In the long run, I struggled with the expected, my parents' expectations, which I never met, and they devalued me for it. Their's was a conditional love. The disapproval and disappointment and depreciation built up over the decades until it all inevitably burst. By this time, I was fifty-two years old.
And that was just the start of my journey. I still remember the date, Wednesday, 29 May 2019. That was when, finally, belatedly, I asked...Why? The writings in this collection have been my attempt to answer that question. But by this age, the consequences were insurmountable. So while my mental health has improved, I struggle everyday with the consequences.
I addressed the expected consequences in The Shadow, the very first essay in this collection. It is the most important piece I have written on this topic, even though I have never been completely satisfied with it. I never felt that it adequately captured the damage.

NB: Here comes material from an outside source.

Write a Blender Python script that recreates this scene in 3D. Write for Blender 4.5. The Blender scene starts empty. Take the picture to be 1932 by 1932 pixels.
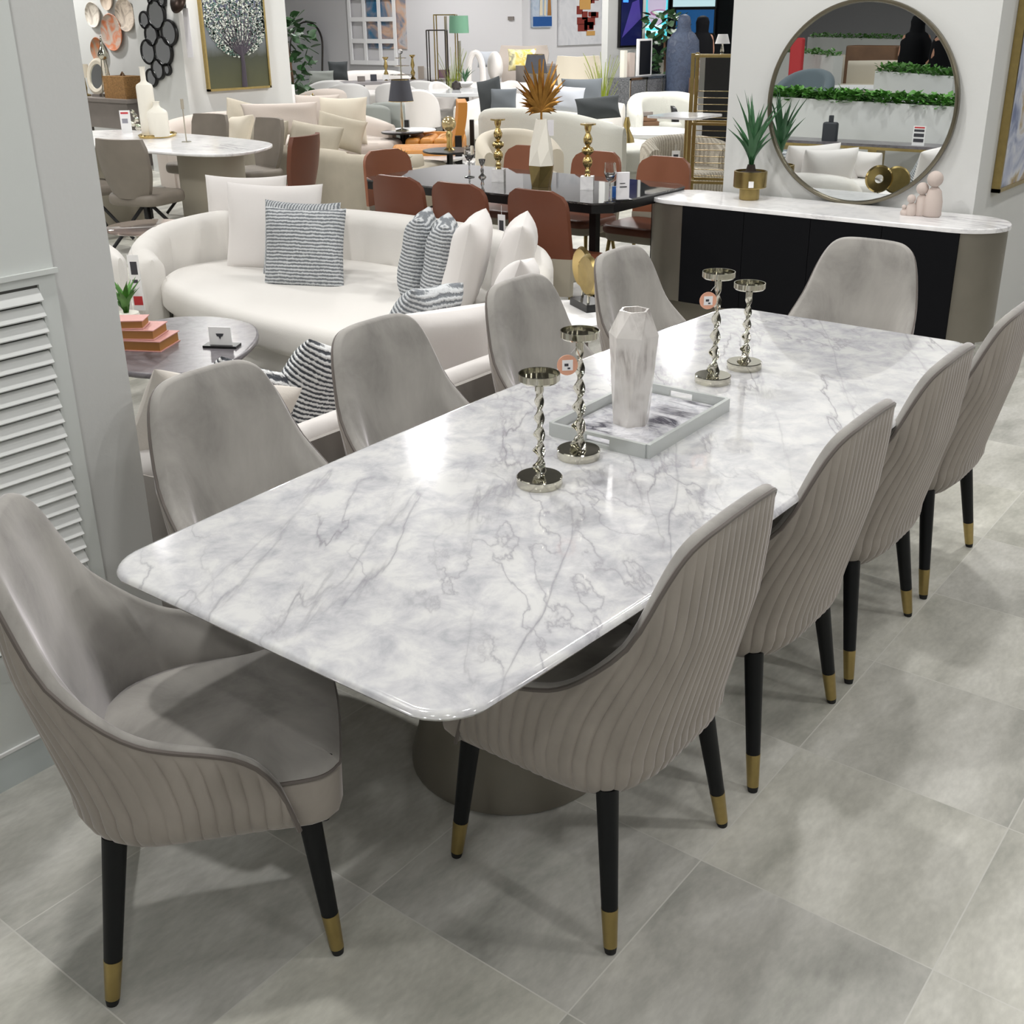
import bpy, math, random
from mathutils import Matrix, Vector, Euler
random.seed(7)
PI = math.pi
S = bpy.context.scene
COL = S.collection

# ------------------------------------------------------------------ camera
H = 1.7
FPX, PITCH, ROLL, YAW, CX, CY = 2107.58, 0.389894, -0.00715385, 0.65118383, 992.4, 898.26
Fw = Vector((math.cos(PITCH)*math.cos(YAW), math.cos(PITCH)*math.sin(YAW), -math.sin(PITCH)))
R0 = Vector((math.sin(YAW), -math.cos(YAW), 0)); U0 = R0.cross(Fw)
Rr = R0*math.cos(ROLL)+U0*math.sin(ROLL); Uu = -R0*math.sin(ROLL)+U0*math.cos(ROLL)
EYE = Vector((0, 0, H))
cd = bpy.data.cameras.new('camera'); cam = bpy.data.objects.new('camera', cd); COL.objects.link(cam)
m = Matrix((Rr, Uu, -Fw)).transposed().to_4x4(); m.translation = EYE; cam.matrix_world = m
cd.sensor_fit = 'HORIZONTAL'; cd.sensor_width = 36; cd.lens = FPX/1932*36
cd.shift_x = -(CX-966)/1932; cd.shift_y = (CY-966)/1932; cd.clip_start = .05; cd.clip_end = 200
S.camera = cam

# ------------------------------------------------------------------ world, exposure, ceiling lights
w = bpy.data.worlds.new('world'); S.world = w; w.use_nodes = True
w.node_tree.nodes['Background'].inputs[0].default_value = (.9, .93, 1, 1)
w.node_tree.nodes['Background'].inputs[1].default_value = .35
S.view_settings.view_transform = 'Standard'; S.view_settings.look = 'None'
S.view_settings.exposure = -0.1; S.view_settings.gamma = 1.0
S.view_settings.use_curve_mapping = False
CEIL = 3.5
LIGHT_POWER = 34
SPOTS = [(0.9, 1.9, 30), (2.7, 3.0, 40), (3.3, -1.5, 30), (-.3, -.5, 17), (4.5, 1.2, 30), (7.3, 6.75, 30), (5.0, 2.7, 24), (1.9, 4.9, 36), (4.4, 7.2, 30)]
GRID = [(x, y) for x in (-9, -5, -1.5, 1.6) for y in (-3, .2, 3.6, 7.5, 11, 14.5)]+[(x, y) for x in (4.6, 8, 11.5, 15, 19) for y in (-3, .2, 2.9, 7.4, 10.6, 14.5)]+[(12.1, 6.8), (-14, 6), (-14, 12), (-20, 9), (-20, 15)]  # last four added to brighten the far hall shown in the mirror
def area(x, y, z, power, size, col=(1, .985, .96)):
    l = bpy.data.lights.new('downlight_lamp', 'AREA'); l.shape = 'DISK'; l.size = size; l.energy = power; l.color = col
    o = bpy.data.objects.new('downlight_lamp', l); o.location = (x, y, z); COL.objects.link(o); return o

for x_, y_, p_ in SPOTS: area(x_, y_, CEIL-.03, p_, .14)
for x_, y_ in GRID: area(x_, y_, CEIL-.03, LIGHT_POWER*(2.6 if x_+y_ > 17 else .35 if (-2 < x_ < 5 and -1 < y_ < 5) else 1), .3)

# ------------------------------------------------------------------ measuring helpers: a photo point to a place in the room
def ray(px, py): return Fw+Rr*((px-CX)/FPX)-Uu*((py-CY)/FPX)
def G(px, py, z=0.0):
    d = ray(px, py); return EYE+d*((z-H)/d.z)
def GX(x0, px, py):
    d = ray(px, py); return EYE+d*(x0/d.x)
def GY(y0, px, py):
    d = ray(px, py); return EYE+d*(y0/d.y)
def GD(px, py, dist):
    d = ray(px, py); return EYE+d*(dist/math.hypot(d.x, d.y))

# ------------------------------------------------------------------ materials
MATS = {}
def newmat(name):
    mt = bpy.data.materials.new(name); mt.use_nodes = True
    nt = mt.node_tree; return mt, nt, nt.nodes['Principled BSDF']
def lin(c):
    return tuple(((v/255)/12.92 if v/255 <= .04045 else ((v/255+.055)/1.055)**2.4) for v in c)
def N(nt, typ, **kw):
    n = nt.nodes.new(typ)
    for k, v in kw.items(): setattr(n, k, v)
    return n
def mat(name, rgb, rough=.6, metal=0, noise=0, nscale=8, bump=0, bscale=60, sheen=0, coat=0, trans=0, ior=1.45, spec=.5, emit=0):
    if name in MATS: return MATS[name]
    mt, nt, b = newmat(name); c = lin(rgb)
    b.inputs['Base Color'].default_value = (*c, 1); b.inputs['Roughness'].default_value = rough; b.inputs['Metallic'].default_value = metal
    b.inputs['Specular IOR Level'].default_value = spec
    if sheen: b.inputs['Sheen Weight'].default_value = sheen; b.inputs['Sheen Roughness'].default_value = .35
    if coat: b.inputs['Coat Weight'].default_value = coat; b.inputs['Coat Roughness'].default_value = .05
    if trans: b.inputs['Transmission Weight'].default_value = trans; b.inputs['IOR'].default_value = ior
    if emit: b.inputs['Emission Color'].default_value = (*c, 1); b.inputs['Emission Strength'].default_value = emit
    tc = N(nt, 'ShaderNodeTexCoord')
    if noise:
        n = N(nt, 'ShaderNodeTexNoise'); n.inputs['Scale'].default_value = nscale; n.inputs['Detail'].default_value = 5
        nt.links.new(tc.outputs['Object'], n.inputs['Vector'])
        r = N(nt, 'ShaderNodeValToRGB'); r.color_ramp.elements[0].position = .3; r.color_ramp.elements[1].position = .7
        r.color_ramp.elements[0].color = (*[max(0, v*(1-noise)) for v in c], 1); r.color_ramp.elements[1].color = (*[min(1, v*(1+noise)) for v in c], 1)
        nt.links.new(n.outputs['Fac'], r.inputs['Fac']); nt.links.new(r.outputs['Color'], b.inputs['Base Color'])
    if bump:
        n = N(nt, 'ShaderNodeTexNoise'); n.inputs['Scale'].default_value = bscale; n.inputs['Detail'].default_value = 4
        nt.links.new(tc.outputs['Object'], n.inputs['Vector'])
        bp = N(nt, 'ShaderNodeBump'); bp.inputs['Strength'].default_value = bump; bp.inputs['Distance'].default_value = .01
        nt.links.new(n.outputs['Fac'], bp.inputs['Height']); nt.links.new(bp.outputs['Normal'], b.inputs['Normal'])
    MATS[name] = mt; return mt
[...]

Maybe that is simply not possible. I cannot fully elucidate the damage; it is just too bleak and depressing. But my life today is a simmering synthesis of it all. And today, my family looks down on me for my struggles and my failures. My parents enjoy complete impunity for their unacknowledged derelictions. As I have written previously, parental impunity is the hallmark of our family.
My siblings have shorter memories and benefited from marginally more reasonable parents. This helped them meet the required parental expectations. So their family unit remains intact. Such as it is.
As a child I was consigned to a lifelong solitary existence. And to this day, I struggle with depression and underdeveloped self-esteem and deeply-seated latent anger, and all of the failings I first described in The Shadow. This is the answer to my Why. These damages are still present, but at least today I recognize them for what they are and where they came from. But they have cost me everything.
It was only after I began this journey that I was able to form just one altogether healthy relationship. My wife's unconditional love sustains me. It is all I have. It is no exaggeration to say that she saved my life. But my death would give my parents a final out. They would say, as they surely do already, well he was always troubled.
No, I was not troubled. I was damaged.